▸ Provided data
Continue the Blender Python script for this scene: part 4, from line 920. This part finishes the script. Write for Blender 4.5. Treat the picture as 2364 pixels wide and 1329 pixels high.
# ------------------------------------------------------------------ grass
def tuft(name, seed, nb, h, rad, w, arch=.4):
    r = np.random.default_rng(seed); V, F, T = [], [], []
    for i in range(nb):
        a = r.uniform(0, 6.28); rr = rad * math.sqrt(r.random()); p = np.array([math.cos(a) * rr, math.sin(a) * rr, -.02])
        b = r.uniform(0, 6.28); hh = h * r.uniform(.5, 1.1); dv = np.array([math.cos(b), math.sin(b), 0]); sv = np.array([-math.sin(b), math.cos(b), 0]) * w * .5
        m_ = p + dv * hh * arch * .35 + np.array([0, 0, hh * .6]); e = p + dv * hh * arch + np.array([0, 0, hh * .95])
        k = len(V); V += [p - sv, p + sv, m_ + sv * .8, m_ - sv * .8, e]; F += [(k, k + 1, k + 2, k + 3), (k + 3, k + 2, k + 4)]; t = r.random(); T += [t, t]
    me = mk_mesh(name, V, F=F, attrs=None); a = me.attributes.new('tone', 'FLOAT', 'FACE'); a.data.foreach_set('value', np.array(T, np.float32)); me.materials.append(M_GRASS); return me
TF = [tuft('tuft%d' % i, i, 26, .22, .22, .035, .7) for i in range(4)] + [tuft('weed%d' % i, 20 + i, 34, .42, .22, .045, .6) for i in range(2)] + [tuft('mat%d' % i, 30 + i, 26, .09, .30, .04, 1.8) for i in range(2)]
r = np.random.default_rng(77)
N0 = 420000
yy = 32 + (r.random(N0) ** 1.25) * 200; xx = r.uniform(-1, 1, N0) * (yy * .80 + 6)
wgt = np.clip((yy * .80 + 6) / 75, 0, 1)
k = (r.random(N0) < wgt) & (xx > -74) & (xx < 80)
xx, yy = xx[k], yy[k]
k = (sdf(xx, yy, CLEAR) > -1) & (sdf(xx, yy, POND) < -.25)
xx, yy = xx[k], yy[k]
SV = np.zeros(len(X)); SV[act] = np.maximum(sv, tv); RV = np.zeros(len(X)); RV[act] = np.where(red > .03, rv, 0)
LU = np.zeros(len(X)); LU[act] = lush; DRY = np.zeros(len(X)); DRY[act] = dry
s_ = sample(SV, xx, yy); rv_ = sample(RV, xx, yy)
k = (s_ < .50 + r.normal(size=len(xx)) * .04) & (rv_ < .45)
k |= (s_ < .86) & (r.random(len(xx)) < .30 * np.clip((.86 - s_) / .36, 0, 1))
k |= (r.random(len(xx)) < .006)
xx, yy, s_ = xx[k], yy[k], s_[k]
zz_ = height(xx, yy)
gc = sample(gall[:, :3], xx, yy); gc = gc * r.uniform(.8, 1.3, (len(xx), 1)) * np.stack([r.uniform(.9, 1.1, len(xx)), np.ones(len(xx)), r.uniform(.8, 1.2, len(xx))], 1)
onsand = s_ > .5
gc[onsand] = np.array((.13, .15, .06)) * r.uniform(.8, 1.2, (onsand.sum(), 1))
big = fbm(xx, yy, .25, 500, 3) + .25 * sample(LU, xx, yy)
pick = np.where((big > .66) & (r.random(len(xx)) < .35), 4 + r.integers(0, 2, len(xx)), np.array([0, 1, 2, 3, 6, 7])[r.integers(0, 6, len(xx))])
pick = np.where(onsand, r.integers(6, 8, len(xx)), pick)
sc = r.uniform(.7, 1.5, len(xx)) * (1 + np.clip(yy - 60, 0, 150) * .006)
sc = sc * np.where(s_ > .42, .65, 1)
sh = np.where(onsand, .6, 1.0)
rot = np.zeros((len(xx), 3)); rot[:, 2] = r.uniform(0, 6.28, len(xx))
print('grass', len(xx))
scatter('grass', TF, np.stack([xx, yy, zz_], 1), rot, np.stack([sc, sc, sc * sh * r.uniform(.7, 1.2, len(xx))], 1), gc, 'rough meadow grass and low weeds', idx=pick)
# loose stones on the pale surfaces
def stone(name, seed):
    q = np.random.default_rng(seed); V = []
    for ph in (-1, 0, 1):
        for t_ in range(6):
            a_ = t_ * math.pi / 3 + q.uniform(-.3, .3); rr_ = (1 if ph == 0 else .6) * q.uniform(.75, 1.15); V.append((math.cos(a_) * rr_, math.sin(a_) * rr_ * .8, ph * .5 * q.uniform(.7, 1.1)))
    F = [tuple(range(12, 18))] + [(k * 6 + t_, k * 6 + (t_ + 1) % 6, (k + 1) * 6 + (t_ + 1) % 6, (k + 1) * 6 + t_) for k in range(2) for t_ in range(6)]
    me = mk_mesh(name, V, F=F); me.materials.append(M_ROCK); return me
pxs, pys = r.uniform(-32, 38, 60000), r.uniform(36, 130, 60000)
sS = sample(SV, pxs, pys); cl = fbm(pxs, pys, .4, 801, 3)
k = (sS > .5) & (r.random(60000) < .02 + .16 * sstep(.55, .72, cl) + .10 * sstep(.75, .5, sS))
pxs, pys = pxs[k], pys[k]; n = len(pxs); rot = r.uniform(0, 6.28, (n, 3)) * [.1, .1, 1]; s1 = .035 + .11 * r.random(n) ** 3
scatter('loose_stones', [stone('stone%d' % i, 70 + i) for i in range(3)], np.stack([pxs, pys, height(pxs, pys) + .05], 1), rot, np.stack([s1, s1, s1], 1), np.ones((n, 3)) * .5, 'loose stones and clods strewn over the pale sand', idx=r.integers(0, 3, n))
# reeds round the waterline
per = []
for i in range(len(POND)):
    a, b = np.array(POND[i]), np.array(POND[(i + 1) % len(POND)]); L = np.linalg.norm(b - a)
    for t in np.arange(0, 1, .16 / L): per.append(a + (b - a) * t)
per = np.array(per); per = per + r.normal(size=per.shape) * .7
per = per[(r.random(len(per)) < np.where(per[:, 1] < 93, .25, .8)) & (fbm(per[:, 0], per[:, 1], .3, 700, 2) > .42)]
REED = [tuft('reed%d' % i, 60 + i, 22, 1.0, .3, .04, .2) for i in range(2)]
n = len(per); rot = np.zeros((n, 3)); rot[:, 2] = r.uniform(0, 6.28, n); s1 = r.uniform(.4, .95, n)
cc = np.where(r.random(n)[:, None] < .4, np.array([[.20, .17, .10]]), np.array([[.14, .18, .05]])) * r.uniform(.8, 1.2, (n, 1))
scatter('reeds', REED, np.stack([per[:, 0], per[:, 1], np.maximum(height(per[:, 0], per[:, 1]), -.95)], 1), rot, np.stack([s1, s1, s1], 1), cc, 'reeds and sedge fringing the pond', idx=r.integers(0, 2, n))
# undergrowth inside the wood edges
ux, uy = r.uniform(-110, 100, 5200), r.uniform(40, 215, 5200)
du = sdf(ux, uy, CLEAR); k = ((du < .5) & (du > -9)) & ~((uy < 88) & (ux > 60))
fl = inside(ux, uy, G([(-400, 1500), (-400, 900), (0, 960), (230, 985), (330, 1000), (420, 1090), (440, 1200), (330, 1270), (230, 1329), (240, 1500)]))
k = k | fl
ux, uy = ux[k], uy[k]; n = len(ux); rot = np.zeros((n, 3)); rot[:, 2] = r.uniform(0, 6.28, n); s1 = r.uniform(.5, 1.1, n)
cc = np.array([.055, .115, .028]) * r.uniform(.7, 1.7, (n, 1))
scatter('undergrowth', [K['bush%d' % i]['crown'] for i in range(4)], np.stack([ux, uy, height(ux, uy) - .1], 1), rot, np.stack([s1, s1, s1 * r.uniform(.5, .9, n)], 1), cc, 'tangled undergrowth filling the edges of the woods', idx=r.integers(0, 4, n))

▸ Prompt
The data above must be returned in full, exactly as written.

▸ The solution
Continue the Blender Python script for this scene: part 4, from line 920. This part finishes the script. Write for Blender 4.5. Treat the picture as 2364 pixels wide and 1329 pixels high.
# ------------------------------------------------------------------ grass
def tuft(name, seed, nb, h, rad, w, arch=.4):
    r = np.random.default_rng(seed); V, F, T = [], [], []
    for i in range(nb):
        a = r.uniform(0, 6.28); rr = rad * math.sqrt(r.random()); p = np.array([math.cos(a) * rr, math.sin(a) * rr, -.02])
        b = r.uniform(0, 6.28); hh = h * r.uniform(.5, 1.1); dv = np.array([math.cos(b), math.sin(b), 0]); sv = np.array([-math.sin(b), math.cos(b), 0]) * w * .5
        m_ = p + dv * hh * arch * .35 + np.array([0, 0, hh * .6]); e = p + dv * hh * arch + np.array([0, 0, hh * .95])
        k = len(V); V += [p - sv, p + sv, m_ + sv * .8, m_ - sv * .8, e]; F += [(k, k + 1, k + 2, k + 3), (k + 3, k + 2, k + 4)]; t = r.random(); T += [t, t]
    me = mk_mesh(name, V, F=F, attrs=None); a = me.attributes.new('tone', 'FLOAT', 'FACE'); a.data.foreach_set('value', np.array(T, np.float32)); me.materials.append(M_GRASS); return me
TF = [tuft('tuft%d' % i, i, 26, .22, .22, .035, .7) for i in range(4)] + [tuft('weed%d' % i, 20 + i, 34, .42, .22, .045, .6) for i in range(2)] + [tuft('mat%d' % i, 30 + i, 26, .09, .30, .04, 1.8) for i in range(2)]
r = np.random.default_rng(77)
N0 = 420000
yy = 32 + (r.random(N0) ** 1.25) * 200; xx = r.uniform(-1, 1, N0) * (yy * .80 + 6)
wgt = np.clip((yy * .80 + 6) / 75, 0, 1)
k = (r.random(N0) < wgt) & (xx > -74) & (xx < 80)
xx, yy = xx[k], yy[k]
k = (sdf(xx, yy, CLEAR) > -1) & (sdf(xx, yy, POND) < -.25)
xx, yy = xx[k], yy[k]
SV = np.zeros(len(X)); SV[act] = np.maximum(sv, tv); RV = np.zeros(len(X)); RV[act] = np.where(red > .03, rv, 0)
LU = np.zeros(len(X)); LU[act] = lush; DRY = np.zeros(len(X)); DRY[act] = dry
s_ = sample(SV, xx, yy); rv_ = sample(RV, xx, yy)
k = (s_ < .50 + r.normal(size=len(xx)) * .04) & (rv_ < .45)
k |= (s_ < .86) & (r.random(len(xx)) < .30 * np.clip((.86 - s_) / .36, 0, 1))
k |= (r.random(len(xx)) < .006)
xx, yy, s_ = xx[k], yy[k], s_[k]
zz_ = height(xx, yy)
gc = sample(gall[:, :3], xx, yy); gc = gc * r.uniform(.8, 1.3, (len(xx), 1)) * np.stack([r.uniform(.9, 1.1, len(xx)), np.ones(len(xx)), r.uniform(.8, 1.2, len(xx))], 1)
onsand = s_ > .5
gc[onsand] = np.array((.13, .15, .06)) * r.uniform(.8, 1.2, (onsand.sum(), 1))
big = fbm(xx, yy, .25, 500, 3) + .25 * sample(LU, xx, yy)
pick = np.where((big > .66) & (r.random(len(xx)) < .35), 4 + r.integers(0, 2, len(xx)), np.array([0, 1, 2, 3, 6, 7])[r.integers(0, 6, len(xx))])
pick = np.where(onsand, r.integers(6, 8, len(xx)), pick)
sc = r.uniform(.7, 1.5, len(xx)) * (1 + np.clip(yy - 60, 0, 150) * .006)
sc = sc * np.where(s_ > .42, .65, 1)
sh = np.where(onsand, .6, 1.0)
rot = np.zeros((len(xx), 3)); rot[:, 2] = r.uniform(0, 6.28, len(xx))
print('grass', len(xx))
scatter('grass', TF, np.stack([xx, yy, zz_], 1), rot, np.stack([sc, sc, sc * sh * r.uniform(.7, 1.2, len(xx))], 1), gc, 'rough meadow grass and low weeds', idx=pick)
# loose stones on the pale surfaces
def stone(name, seed):
    q = np.random.default_rng(seed); V = []
    for ph in (-1, 0, 1):
        for t_ in range(6):
            a_ = t_ * math.pi / 3 + q.uniform(-.3, .3); rr_ = (1 if ph == 0 else .6) * q.uniform(.75, 1.15); V.append((math.cos(a_) * rr_, math.sin(a_) * rr_ * .8, ph * .5 * q.uniform(.7, 1.1)))
    F = [tuple(range(12, 18))] + [(k * 6 + t_, k * 6 + (t_ + 1) % 6, (k + 1) * 6 + (t_ + 1) % 6, (k + 1) * 6 + t_) for k in range(2) for t_ in range(6)]
    me = mk_mesh(name, V, F=F); me.materials.append(M_ROCK); return me
pxs, pys = r.uniform(-32, 38, 60000), r.uniform(36, 130, 60000)
sS = sample(SV, pxs, pys); cl = fbm(pxs, pys, .4, 801, 3)
k = (sS > .5) & (r.random(60000) < .02 + .16 * sstep(.55, .72, cl) + .10 * sstep(.75, .5, sS))
pxs, pys = pxs[k], pys[k]; n = len(pxs); rot = r.uniform(0, 6.28, (n, 3)) * [.1, .1, 1]; s1 = .035 + .11 * r.random(n) ** 3
scatter('loose_stones', [stone('stone%d' % i, 70 + i) for i in range(3)], np.stack([pxs, pys, height(pxs, pys) + .05], 1), rot, np.stack([s1, s1, s1], 1), np.ones((n, 3)) * .5, 'loose stones and clods strewn over the pale sand', idx=r.integers(0, 3, n))
# reeds round the waterline
per = []
for i in range(len(POND)):
    a, b = np.array(POND[i]), np.array(POND[(i + 1) % len(POND)]); L = np.linalg.norm(b - a)
    for t in np.arange(0, 1, .16 / L): per.append(a + (b - a) * t)
per = np.array(per); per = per + r.normal(size=per.shape) * .7
per = per[(r.random(len(per)) < np.where(per[:, 1] < 93, .25, .8)) & (fbm(per[:, 0], per[:, 1], .3, 700, 2) > .42)]
REED = [tuft('reed%d' % i, 60 + i, 22, 1.0, .3, .04, .2) for i in range(2)]
n = len(per); rot = np.zeros((n, 3)); rot[:, 2] = r.uniform(0, 6.28, n); s1 = r.uniform(.4, .95, n)
cc = np.where(r.random(n)[:, None] < .4, np.array([[.20, .17, .10]]), np.array([[.14, .18, .05]])) * r.uniform(.8, 1.2, (n, 1))
scatter('reeds', REED, np.stack([per[:, 0], per[:, 1], np.maximum(height(per[:, 0], per[:, 1]), -.95)], 1), rot, np.stack([s1, s1, s1], 1), cc, 'reeds and sedge fringing the pond', idx=r.integers(0, 2, n))
# undergrowth inside the wood edges
ux, uy = r.uniform(-110, 100, 5200), r.uniform(40, 215, 5200)
du = sdf(ux, uy, CLEAR); k = ((du < .5) & (du > -9)) & ~((uy < 88) & (ux > 60))
fl = inside(ux, uy, G([(-400, 1500), (-400, 900), (0, 960), (230, 985), (330, 1000), (420, 1090), (440, 1200), (330, 1270), (230, 1329), (240, 1500)]))
k = k | fl
ux, uy = ux[k], uy[k]; n = len(ux); rot = np.zeros((n, 3)); rot[:, 2] = r.uniform(0, 6.28, n); s1 = r.uniform(.5, 1.1, n)
cc = np.array([.055, .115, .028]) * r.uniform(.7, 1.7, (n, 1))
scatter('undergrowth', [K['bush%d' % i]['crown'] for i in range(4)], np.stack([ux, uy, height(ux, uy) - .1], 1), rot, np.stack([s1, s1, s1 * r.uniform(.5, .9, n)], 1), cc, 'tangled undergrowth filling the edges of the woods', idx=r.integers(0, 4, n))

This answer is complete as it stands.